Wilder than the wildest fabrications of publicists are the old wives’ tales you can hear whenever knots of journalists gather in Cannes sidewalk restaurants to brag about or agonize over their modems. One of Variety’s legions of writers here murmurred confidently about their set-up through a private European communications network into the U.S. phone system. “We can transmit straight to Hollywood and get a signal on our machines within five minutes that the story’s arrived safely.”
Some writers simply lie--one-upmanship is no small part of the game. They talk about a clear carrier tone from Nepal or wherever, but when you pass their rooms you can hear them, dictating their copy to automatic transcription machines, forced like the rest of us benighted wretches to reply on pre-computer methods.

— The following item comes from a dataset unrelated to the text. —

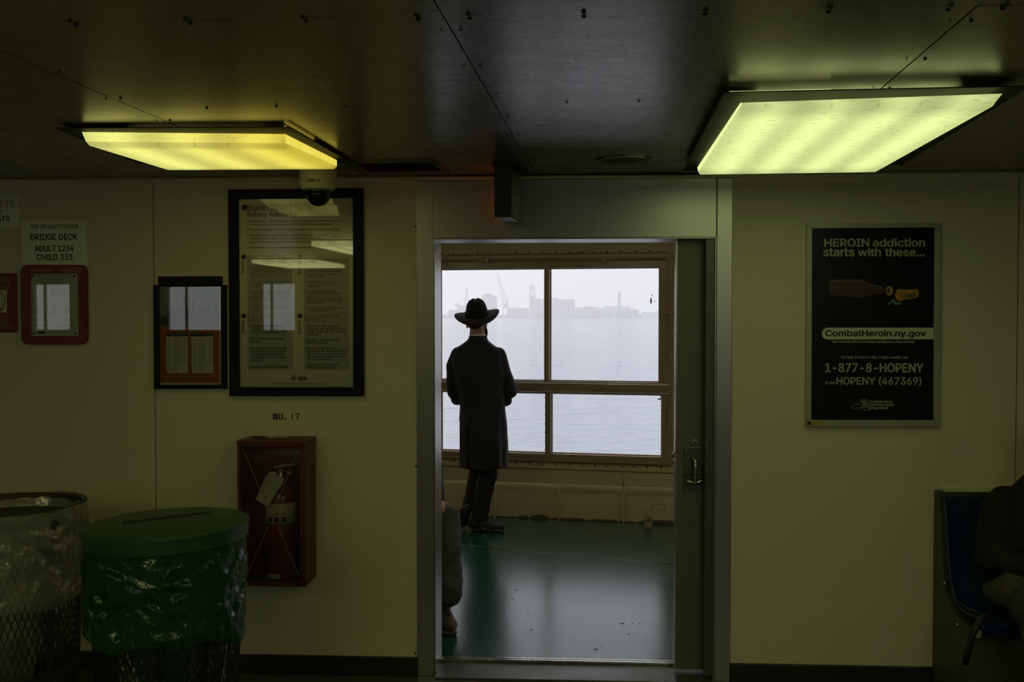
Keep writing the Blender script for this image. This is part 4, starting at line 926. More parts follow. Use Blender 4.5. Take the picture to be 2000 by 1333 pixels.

Actually, I’ve become quite fond of the French phone system. It’s superb at reaching the outside world. It’s marvelously automated; they even sell a 40-franc credit-card-like gadget with a microchip that keeps track of the phone units used and saves searching through pockets and purses for coins. It’s only unfortunate that the French telephone system emits a metered beep every few seconds that wreaks havoc with computer connections.
But put aside machines for a moment. Assume the impossible: that we all had perfect contact with our home bases. We’d still all be in trouble.
Communication, something the French pride themselves on, reaches its nadir at Cannes. There is something intrinsically perverse about gathering the largest number of people with an interest in cinema and a painstaking assemblage of films from across the world--and then making it as difficult as possible to learn when, where and in what language those films are playing.
Oh, there are guides. Chunky, 3- and 4-pound collections of Official Rules and Official Selections. They don’t tell you, however, what plays the next day. For that you get a single printed sheet, slipped into your official festival mailbox one day before. Or perhaps not. With almost 2,000 boxes to see to, delivery can get spotty. Especially if your box is at the end of the delivery route. . . .
All these films, all these screenings, all these medieval methods of learning about them.
Fortunately, Cannes breeds a desperate solidarity among its English-language newspaper people. You pass around precious scraps of information: the fact that “Hotel Terminus,” Marcel Ophuls’ 4-hour, 27-minute film about Klaus Barbie, will be shown at a distant location with English subtitles.
But the French will still have the last word and the upper hand. At the press conference with Ophuls, the crucial question, “Does anyone here need an English translation?,” was, indeed, asked. In French.